> Available data

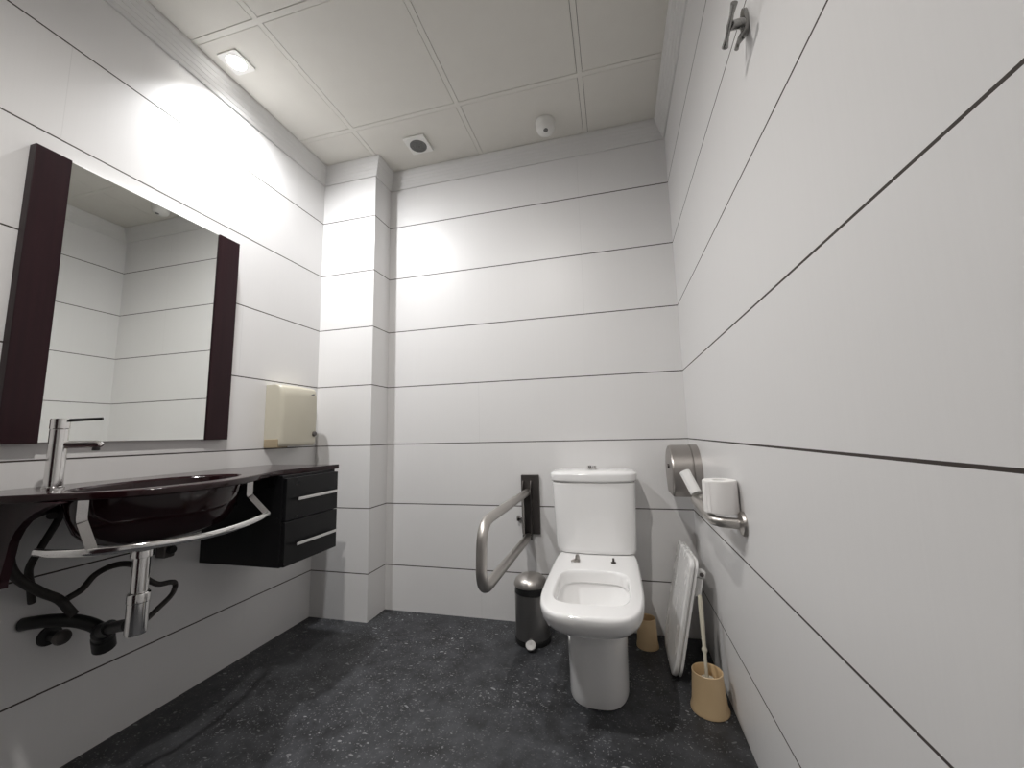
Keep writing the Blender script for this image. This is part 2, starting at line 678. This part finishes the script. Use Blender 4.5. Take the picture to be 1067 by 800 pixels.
# dark quarter-round panel under the left end
bm = NB()
poly = [(.0006, ZB - .0005), (.33, ZB - .0005), (.29, .783), (.25, .768), (.215, .748), (.19, .725), (.172, .695), (.165, .66), (.165, .60), (.155, .585), (.0006, .585)]
prism(bm, [(min(x, .15) if z < .65 else x, z) for x, z in poly], -1.379, -1.361, axis=1)
link('end_panel', bm, wenge_m, t, smooth=False)
# towel rail: follows the bowed edge
RZ = .672
rail = spline([(.235, -1.362, RZ), (.30, -1.362, RZ), (.385, -1.335, RZ), (.45, -1.275, RZ), (.487, -1.18, RZ - .003), (.490, -1.09, RZ - .004), (.474, -1.0, RZ - .002), (.452, -.93, RZ), (.425, -.872, RZ + .002)], 8)
bm = NB()
sec = []
for i in range(16):
    a = 2 * PI * i / 16
    sec.append((.0095 * math.cos(a), .006 * math.sin(a)))
tube(bm, rail, .01, sect=sec, up=(0, 0, 1))
tr = link('towel_rail', bm, chrome_m, t)


def bracket(p0, p1, p2, p3, w, side):
    """bent flat strap from the underside of the counter to the rail"""
    b = NB()
    pts = smooth_path([p0, p1, p2, p3], .012, 4)
    sec = [(-w, -.0018), (w, -.0018), (w, .0018), (-w, .0018)]
    tube(b, pts, .01, sect=sec, up=side)
    link('rail_bracket', b, whitemetal_m if False else chrome_m, tr)


bracket((.335, -1.335, ZB - .0005), (.335, -1.335, .765), (.335, -1.335, .745), (.385, -1.336, RZ + .004), .010, (.64, .77, 0))
bracket((.375, -.905, ZB - .0005), (.375, -.905, .750), (.375, -.905, .742), (.428, -.882, RZ + .005), .009, (.64, .77, 0))

# ------------------------------------------------------------------ faucet
FX, FY = .13, -1.290
t = thing('basin_mixer_tap', (FX, FY, ZT), 'tall cylindrical chrome mixer tap standing on the counter left of the basin', 'tap')
bm = NB()
lathe(bm, (FX, FY, ZT), [(.0225, 0), (.0225, .005), (.0190, .007), (.0190, .158), (.0182, .160)])
link('body', bm, chrome_m, t)
bm = NB()
lathe(bm, (FX, FY, ZT + .1605), [(.0182, 0), (.0200, .002), (.0200, .026), (.0188, .029), (.001, .030)])
cap = link('cap', bm, chrome_m, t)
bm = NB()
sd = Vector((.80, .60, 0)).normalized()
p0 = Vector((FX, FY, ZT + .185))
tube(bm, [p0 + sd * .0185, p0 + sd * .05 + Vector((0, 0, .002)), p0 + sd * .088 + Vector((0, 0, .004))], [.0048, .0042, .0045], 12)
link('lever', bm, blk_m, cap)['label'] = 'thin dark lever'
bm = NB()
p0 = Vector((FX, FY, ZT + .118))
tube(bm, [p0 + sd * .014, p0 + sd * .078, p0 + sd * .088 - Vector((0, 0, .002)), p0 + sd * .092 - Vector((0, 0, .006))], [.0105, .0105, .010, .007], 20)
sp = link('spout', bm, chrome_m, t)
bm = NB()
lathe(bm, p0 + sd * .080 - Vector((0, 0, .008)), [(.0085, 0), (.0085, -.009), (.007, -.0105), (.001, -.0105)], n=20)
link('aerator', bm, blk_m, sp)

# ------------------------------------------------------------------ drawer cabinet
CY0, CY1, CX1, CZ0, CZ1 = -.772, -.480, .382, .456, .7922
t = thing('hanging_drawer_cabinet', (0, (CY0 + CY1) / 2, CZ0), 'black wall-hung cabinet with two drawers under the right end of the counter', 'cabinet')
bm = NB()
box(bm, (.0006, CY0, CZ0), (CX1, CY1, CZ1), .0015, 1)
link('body', bm, blackcab_m, t)
for z0, z1, hz in ((CZ0 + .003, .620, .534), (.624, CZ1 - .010, .702)):
    bm = NB()
    box(bm, (CX1 + .0006, CY0 + .002, z0), (CX1 + .0185, CY1 - .002, z1), .0012, 1)
    d = link('drawer', bm, blackcab_m, t)
    bm = NB()
    xh = CX1 + .0185
    for y in (CY0 + .055, CY1 - .045):
        box(bm, (xh + .0004, y - .005, hz - .004), (xh + .016, y + .005, hz + .004))
    box(bm, (xh + .014, CY0 + .042, hz - .006), (xh + .021, CY1 - .030, hz + .006), .002)
    link('handle', bm, plw_m if False else chrome_m, d)

# ------------------------------------------------------------------ paper towel dispenser
t = thing('mounted_paper_towel_dispenser', (0, -.385, .895), 'cream plastic paper towel dispenser with a lock, on the left wall by the corner', 'dispenser')
DY0, DY1, DZ0, DZ1 = -.502, -.268, .897, 1.192
bm = NB()
loops = []
for z, k in ((DZ0, -.012), (DZ0 + .006, -.004), (DZ0 + .02, 0), (DZ0 + .15, .003), (DZ1 - .05, 0), (DZ1 - .018, -.006), (DZ1 - .004, -.016), (DZ1, -.030)):
    xf = .100 + k
    r = .022
    lp = [(.0006, DY0, z)]
    for i in range(9):
        a = PI / 2 * i / 8
        lp.append((xf - r + r * math.sin(a), DY0 + r - r * math.cos(a), z))
    for i in range(1, 8):
        y = DY0 + r + (DY1 - DY0 - 2 * r) * i / 8
        lp.append((xf + .010 * math.sin(PI * i / 8), y, z))
    for i in range(9):
        a = PI / 2 * i / 8
        lp.append((xf - r + r * math.cos(a), DY1 - r + r * math.sin(a), z))
    lp.append((.0006, DY1, z))
    loops.append(lp)
loft(bm, loops)
cov = link('cover', bm, cream_m, t, angle=50)
bm = NB()
box(bm, (.004, DY0 - .003, DZ0 - .006), (.084, DY0 + .060, DZ0 + .036), .004)
link('paper_slot', bm, creamdk_m, t)['label'] = 'brownish lower tray'
bm = NB()
lathe(bm, (.100, DY1 - .028, DZ0 + .058), [(.014, 0), (.013, .010), (.010, .013), (.001, .013)], axis=(1, 0, 0), n=24)
link('lock', bm, dksteel_m, cov)
bm = NB()
for k in range(4):
    y = DY1 - .062 + .008 * k
    box(bm, (.0985, y, 1.148 + .0022 * k), (.1035, y + .0058, 1.155 + .0022 * k), .0008, 1)
link('badge', bm, grille_m, cov)

# ------------------------------------------------------------------ trap and pipes under the basin
t = thing('basin_waste_trap', (HX, HY - .06, .40), 'chrome bottle trap hanging under the basin', 'basin trap')
TX, TY = .300, -1.172
bm = NB()
lathe(bm, (TX, TY, .6455), [(.031, 0), (.031, -.012), (.026, -.016), (.026, -.034), (.0195, -.036), (.0195, -.155), (.018, -.156)], n=32)
link('tailpiece', bm, chrome_m, t)
bm = NB()
lathe(bm, (TX, TY, .512), [(.021, .006), (.024, .004), (.026, 0), (.026, -.020), (.0245, -.022), (.0245, -.100), (.023, -.105), (.012, -.108), (.001, -.108)], n=32)
link('bottle', bm, chrome_m, t)

t = thing('waste_pipe', (.02, -1.15, .35), 'black plastic waste pipe with a fat elbow, left of the chrome trap', 'pipe')
bm = NB()
tube(bm, spline([(.277, -1.177, .430), (.25, -1.172, .424), (.205, -1.166, .412), (.165, -1.160, .400)], 6), .0155, 16)
link('trap_arm', bm, blk_m, t)
bm = NB()
tube(bm, spline([(.19, -1.165, .410), (.15, -1.158, .393), (.125, -1.140, .368), (.115, -1.128, .332)], 6), [.020] * 6 + [.024] * 6 + [.027] * 7, 18)
link('elbow', bm, blk_m, t)
bm = NB()
tube(bm, spline([(.135, -1.150, .392), (.11, -1.165, .412), (.08, -1.190, .430), (.05, -1.22, .440), (.02, -1.245, .442), (.0008, -1.255, .440)], 6), .017, 16)
link('drain_pipe', bm, blk_m, t)

t = thing('stop_valve', (.0, -1.195, .385), 'small dark stop valve on the wall below the waste pipe and hoses', 'valve')
bm = NB()
lathe(bm, (.0006, -1.195, .385), [(.028, 0), (.026, .006), (.013, .009), (.013, .030), (.016, .032), (.016, .046), (.001, .048)], axis=(1, 0, 0), n=24)
link('body', bm, blk_m, t)
bm = NB()
lathe(bm, (.049, -1.195, .385), [(.020, 0), (.021, .006), (.018, .014), (.001, .016)], axis=(1, 0, 0), n=18)
link('knob', bm, dksteel_m, t)

t = thing('stop_valve', (.0, -.915, .545), 'small dark stop valve on the wall behind and right of the trap', 'valve')
bm = NB()
box(bm, (.0006, -.934, .520), (.045, -.896, .585), .006)
link('body', bm, dksteel_m, t)
bm = NB()
lathe(bm, (.0455, -.915, .548), [(.014, 0), (.015, .010), (.012, .016), (.001, .017)], axis=(1, 0, 0), n=18)
link('knob', bm, blk_m, t)


def hose(pts, r, label):
    o = link('water_hose', tube(NB(), spline(pts, 10), r, 12), hose_m, None, loc=pts[0])
    tag(o, label, 'hose', 'water hoses under the basin')
    return o


hose([(.16, -1.30, .744), (.135, -1.285, .760), (.115, -1.295, .755), (.10, -1.320, .735), (.09, -1.336, .695), (.085, -1.336, .64), (.08, -1.315, .590), (.08, -1.265, .535), (.078, -1.224, .500), (.082, -1.200, .462), (.088, -1.192, .446)], .0115,
     'dark braided hose looping widest, far left under the counter')
hose([(.15, -1.27, .765), (.125, -1.272, .720), (.10, -1.283, .66), (.06, -1.283, .60), (.045, -1.268, .545), (.03, -1.255, .50)], .0085,
     'dark braided hose hanging straight down inside the wide loop')
hose([(.102, -1.218, .502), (.105, -1.190, .516), (.10, -1.16, .545), (.13, -1.14, .565), (.18, -1.13, .572), (.25, -1.136, .566), (.282, -1.15, .556)], .0085,
     'dark braided hose rising to the right towards the trap pipe')
hose([(.270, -1.14, .540), (.25, -1.09, .505), (.23, -1.04, .492), (.215, -1.015, .480), (.21, -1.01, .462), (.22, -1.03, .444), (.245, -1.09, .425), (.272, -1.142, .415)], .0075,
     'dark braided hose in a small loop right of the trap')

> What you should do
Would you reproduce the lines above, from the very first through the line containing "bracket((.375, -.905, ZB", exactly and without the pictures?

> Output for this task
Keep writing the Blender script for this image. This is part 2, starting at line 678. This part finishes the script. Use Blender 4.5. Take the picture to be 1067 by 800 pixels.
# dark quarter-round panel under the left end
bm = NB()
poly = [(.0006, ZB - .0005), (.33, ZB - .0005), (.29, .783), (.25, .768), (.215, .748), (.19, .725), (.172, .695), (.165, .66), (.165, .60), (.155, .585), (.0006, .585)]
prism(bm, [(min(x, .15) if z < .65 else x, z) for x, z in poly], -1.379, -1.361, axis=1)
link('end_panel', bm, wenge_m, t, smooth=False)
# towel rail: follows the bowed edge
RZ = .672
rail = spline([(.235, -1.362, RZ), (.30, -1.362, RZ), (.385, -1.335, RZ), (.45, -1.275, RZ), (.487, -1.18, RZ - .003), (.490, -1.09, RZ - .004), (.474, -1.0, RZ - .002), (.452, -.93, RZ), (.425, -.872, RZ + .002)], 8)
bm = NB()
sec = []
for i in range(16):
    a = 2 * PI * i / 16
    sec.append((.0095 * math.cos(a), .006 * math.sin(a)))
tube(bm, rail, .01, sect=sec, up=(0, 0, 1))
tr = link('towel_rail', bm, chrome_m, t)


def bracket(p0, p1, p2, p3, w, side):
    """bent flat strap from the underside of the counter to the rail"""
    b = NB()
    pts = smooth_path([p0, p1, p2, p3], .012, 4)
    sec = [(-w, -.0018), (w, -.0018), (w, .0018), (-w, .0018)]
    tube(b, pts, .01, sect=sec, up=side)
    link('rail_bracket', b, whitemetal_m if False else chrome_m, tr)


bracket((.335, -1.335, ZB - .0005), (.335, -1.335, .765), (.335, -1.335, .745), (.385, -1.336, RZ + .004), .010, (.64, .77, 0))
bracket((.375, -.905, ZB - .0005), (.375, -.905, .750), (.375, -.905, .742), (.428, -.882, RZ + .005), .009, (.64, .77, 0))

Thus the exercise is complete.